TAIPEI--The government's decision to shelve the fourth nuclear power plant project is not expected to lead to any immediate increases in electricity prices, Vice Economics Minister Duh Tyzz-jiun (杜紫軍) said Monday.

The issue of whether to hike electricity rates will require a recalculation of costs based on the sources of energy used to replace nuclear power in the future, Duh told reporters while attending a legislative hearing on the government's energy policy.

If the fourth nuclear power plant is replaced by a natural gas facility, the cost of power generation will increase by 14 percent, he said. If nuclear power is replaced completely by natural gas after the other three active nuclear power plants are decommissioned, the cost will rise by 40 percent, he added.

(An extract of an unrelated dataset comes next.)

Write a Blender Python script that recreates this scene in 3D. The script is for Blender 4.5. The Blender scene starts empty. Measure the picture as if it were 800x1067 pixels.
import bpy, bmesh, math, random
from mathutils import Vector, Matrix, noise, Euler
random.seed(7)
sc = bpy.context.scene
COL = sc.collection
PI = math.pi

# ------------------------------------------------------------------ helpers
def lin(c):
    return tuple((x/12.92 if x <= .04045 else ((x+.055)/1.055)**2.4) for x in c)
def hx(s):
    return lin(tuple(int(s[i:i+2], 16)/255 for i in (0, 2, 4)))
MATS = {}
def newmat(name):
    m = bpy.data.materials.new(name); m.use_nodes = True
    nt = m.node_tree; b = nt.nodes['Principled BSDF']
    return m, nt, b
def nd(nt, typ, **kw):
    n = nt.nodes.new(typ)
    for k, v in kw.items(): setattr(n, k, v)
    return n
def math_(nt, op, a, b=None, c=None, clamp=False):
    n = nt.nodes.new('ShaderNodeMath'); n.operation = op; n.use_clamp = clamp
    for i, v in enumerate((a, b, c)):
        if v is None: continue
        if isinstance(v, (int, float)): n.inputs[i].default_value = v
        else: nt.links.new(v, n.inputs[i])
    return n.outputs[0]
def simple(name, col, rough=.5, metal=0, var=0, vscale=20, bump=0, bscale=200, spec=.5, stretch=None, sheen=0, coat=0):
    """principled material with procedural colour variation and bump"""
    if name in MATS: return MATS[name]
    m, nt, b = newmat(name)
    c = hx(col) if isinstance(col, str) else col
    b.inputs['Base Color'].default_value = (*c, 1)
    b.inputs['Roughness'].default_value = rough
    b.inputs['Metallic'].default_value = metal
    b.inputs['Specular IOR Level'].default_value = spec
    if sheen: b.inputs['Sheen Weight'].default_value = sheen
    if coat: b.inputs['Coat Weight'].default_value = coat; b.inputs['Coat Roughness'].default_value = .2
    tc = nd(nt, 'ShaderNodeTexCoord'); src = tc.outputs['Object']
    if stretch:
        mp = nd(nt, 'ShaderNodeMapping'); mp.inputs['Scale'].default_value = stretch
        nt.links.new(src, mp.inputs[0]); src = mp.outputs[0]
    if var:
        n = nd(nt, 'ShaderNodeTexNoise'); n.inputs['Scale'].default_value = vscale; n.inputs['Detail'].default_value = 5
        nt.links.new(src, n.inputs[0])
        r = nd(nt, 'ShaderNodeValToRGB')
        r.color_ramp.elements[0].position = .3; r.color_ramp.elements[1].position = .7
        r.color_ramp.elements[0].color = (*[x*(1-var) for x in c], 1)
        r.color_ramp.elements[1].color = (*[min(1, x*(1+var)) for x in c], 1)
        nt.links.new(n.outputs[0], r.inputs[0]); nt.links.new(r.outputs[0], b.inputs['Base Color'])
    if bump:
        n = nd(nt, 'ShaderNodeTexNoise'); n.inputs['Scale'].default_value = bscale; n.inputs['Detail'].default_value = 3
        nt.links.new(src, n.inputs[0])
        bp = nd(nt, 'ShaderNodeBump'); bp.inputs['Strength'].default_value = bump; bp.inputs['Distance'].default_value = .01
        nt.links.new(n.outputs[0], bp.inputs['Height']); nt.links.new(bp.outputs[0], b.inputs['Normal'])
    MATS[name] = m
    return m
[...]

According to a decision reached during a meeting among President Ma Ying-jeou (馬英九), Premier Jiang Yi-huah (江宜樺) and local government chiefs from the ruling Kuomintang Sunday, the already-completed No. 1 reactor at the fourth nuclear plant will not be brought online after its ongoing safety inspections are concluded.

Furthermore, the meeting decided that construction of the No. 2 reactor, which is 91.5 percent completed, will be halted and the question of whether the plant should be put into operation in the future will be determined by a national referendum.

The government has opted to suspend the project, instead of scrapping it, to avoid a possible bankruptcy of the state-run Taiwan Power Company (台電), Duh explained.

Because the project is only suspended, the NT$283.8 billion investment in it will continue to be listed as an asset, he said.

But if the project is scrapped, the company will have to list the investment as a one-time loss, which could lead to the company's bankruptcy, he said.

If the company goes into bankruptcy and needs to increase its capital, it would mean increasing the burden on taxpayers, he said.